I do not miss having to click the arrows on move and scale widgets at all. G/R/S is heaven.
Being able to select-through objects in solid view always seems like a good idea as you’re making your own symmetrical model from scratch. But when you’re tweaking something complex someone else made, especially if it’s not symmetrical, it’s best to not have select-through unless you activate x-ray.
per-viewport view transform, gamma, and exposure is a nice thing to have.
in quad-view maya has too many stupid tiny icons in the header of 3d viewports. Blender has similar scenarios but you can always scroll the header side to side which is great.
It might be nice to have things like safe-action, safe-title, and resolution gate + mask (passparteux) more easily accessible in Blender without having to add a camera first. Per-camera output resolution really needs to be in Blender by default.
I rarely need a real “quad view”. I need to see front+back+perspective or top+bottom+perspective or perspective+right much more than I need to see front+right+top+perspective so I don’t really miss that at all. I also tend to want one or 2 of those really big and the other can be small and then put a uv editor in the corner and another one in the other corner set to view a reference image and another small one with the render preview and a light property panel pinned to 1 light and a regular properties panel and an outliner set to to only show lights that start with the letter B… etc… I like Blender.
The range of movement when using a widget for rotating or scaling down is so small, I don’t think I’ve ever used the scale widget in Blender and I’m certain I’ve never used the rotate widget. I couldn’t tolerate being forced to only use a scale widget. I’m watching this maya tutorial and they guy had to make multiple scale operations to shrink a cylinder down to the desired size.
I attempted to learn maya almost daily for several years… I thought I understood object “pivot points” and freezing transformations but apparently I don’t. I like how Blender always shows the “object origin” point. This guy just did a “freeze transformations” on a wheel that was nowhere near the world origin and that made the wheel translate values all go to zero but the move gizmo was still centered on the center of the wheel geometry and the wheel was still several yards away from the world origin. I’m confused.
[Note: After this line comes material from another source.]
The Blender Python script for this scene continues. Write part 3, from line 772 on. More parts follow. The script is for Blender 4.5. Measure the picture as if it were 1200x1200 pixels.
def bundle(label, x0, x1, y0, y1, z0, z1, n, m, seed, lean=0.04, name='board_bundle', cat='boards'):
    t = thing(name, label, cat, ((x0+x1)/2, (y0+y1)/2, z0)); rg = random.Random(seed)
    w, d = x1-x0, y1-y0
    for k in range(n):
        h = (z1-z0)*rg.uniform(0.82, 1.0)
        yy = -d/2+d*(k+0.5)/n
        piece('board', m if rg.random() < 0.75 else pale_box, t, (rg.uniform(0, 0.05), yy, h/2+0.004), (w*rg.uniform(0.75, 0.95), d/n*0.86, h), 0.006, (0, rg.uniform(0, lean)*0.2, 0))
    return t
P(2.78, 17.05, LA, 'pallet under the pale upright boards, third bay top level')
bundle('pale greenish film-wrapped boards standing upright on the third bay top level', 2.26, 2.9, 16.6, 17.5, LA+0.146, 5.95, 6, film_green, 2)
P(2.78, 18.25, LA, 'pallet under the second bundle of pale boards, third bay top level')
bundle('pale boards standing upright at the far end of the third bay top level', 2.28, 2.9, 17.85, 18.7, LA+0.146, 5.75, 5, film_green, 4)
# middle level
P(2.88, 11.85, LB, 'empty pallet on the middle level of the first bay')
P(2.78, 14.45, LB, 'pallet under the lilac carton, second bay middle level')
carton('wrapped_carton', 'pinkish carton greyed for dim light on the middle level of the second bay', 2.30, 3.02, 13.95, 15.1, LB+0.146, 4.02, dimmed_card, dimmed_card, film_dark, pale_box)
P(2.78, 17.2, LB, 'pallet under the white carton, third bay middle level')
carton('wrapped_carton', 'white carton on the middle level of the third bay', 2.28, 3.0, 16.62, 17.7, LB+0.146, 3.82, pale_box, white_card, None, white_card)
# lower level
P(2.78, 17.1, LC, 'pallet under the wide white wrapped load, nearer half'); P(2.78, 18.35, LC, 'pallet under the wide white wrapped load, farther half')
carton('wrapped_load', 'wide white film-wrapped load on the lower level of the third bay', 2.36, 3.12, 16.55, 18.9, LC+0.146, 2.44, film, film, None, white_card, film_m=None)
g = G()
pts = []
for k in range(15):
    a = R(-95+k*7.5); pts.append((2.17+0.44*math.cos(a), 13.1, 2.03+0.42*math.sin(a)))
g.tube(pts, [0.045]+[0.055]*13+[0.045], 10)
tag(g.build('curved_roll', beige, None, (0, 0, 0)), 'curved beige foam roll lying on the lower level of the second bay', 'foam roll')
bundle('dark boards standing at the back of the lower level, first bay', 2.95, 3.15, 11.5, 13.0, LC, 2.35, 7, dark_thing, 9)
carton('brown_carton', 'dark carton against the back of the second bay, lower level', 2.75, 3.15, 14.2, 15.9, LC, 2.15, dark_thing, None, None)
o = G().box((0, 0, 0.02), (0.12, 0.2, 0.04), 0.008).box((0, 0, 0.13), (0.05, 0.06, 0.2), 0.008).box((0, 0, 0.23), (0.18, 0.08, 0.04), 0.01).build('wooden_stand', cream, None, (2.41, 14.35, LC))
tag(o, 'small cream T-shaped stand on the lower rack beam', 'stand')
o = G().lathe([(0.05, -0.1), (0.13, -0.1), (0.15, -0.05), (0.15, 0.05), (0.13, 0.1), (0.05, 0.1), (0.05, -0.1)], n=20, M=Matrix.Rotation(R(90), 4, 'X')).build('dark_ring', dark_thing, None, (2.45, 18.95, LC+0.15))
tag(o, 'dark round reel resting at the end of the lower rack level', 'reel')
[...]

I’ve had cats that I nicknamed Phong and Lambert… one died of old age.
I don’t think blender needs a “hypershade window” but it definitely needs a convenient way for us to see all materials in the scene and select a material and edit it without having to select an object that uses the material first. Editing materials on things that I’m using as collection instances is annoying.
I gave Blender a hard time about needing to “apply scale” in order for the bevel modifier and face inset tool and a few other things to behave as expected. It turns out Maya has a similar problem when doing UV projections.
People give Blender a hard time about the Middle mouse button… Maya’s usage of the middle moue button is even stranger in my opinion. Also, my left hand is really tired from having to press the ALT key so much. I remember in my early days with blender fearful that my hand would hurt from having to press the middle mouse button so much. It did, but after I got a mouse with a softer middle button I was fine.
Blender 2.79 might be “ugly” but it is for the most part a "better’ UI than maya in my experience ( 4 incomplete donut tutorials over 2 years versus 2003-ish to 2012-ish trying to get good at using Maya). Yes the limited ambiguous layer buttons were very bad and the “fake user” nonsense is illogical, but for a beginner, or someone who failed to make any real progress with Maya over a very long period of time, Blender 2.79 was really good.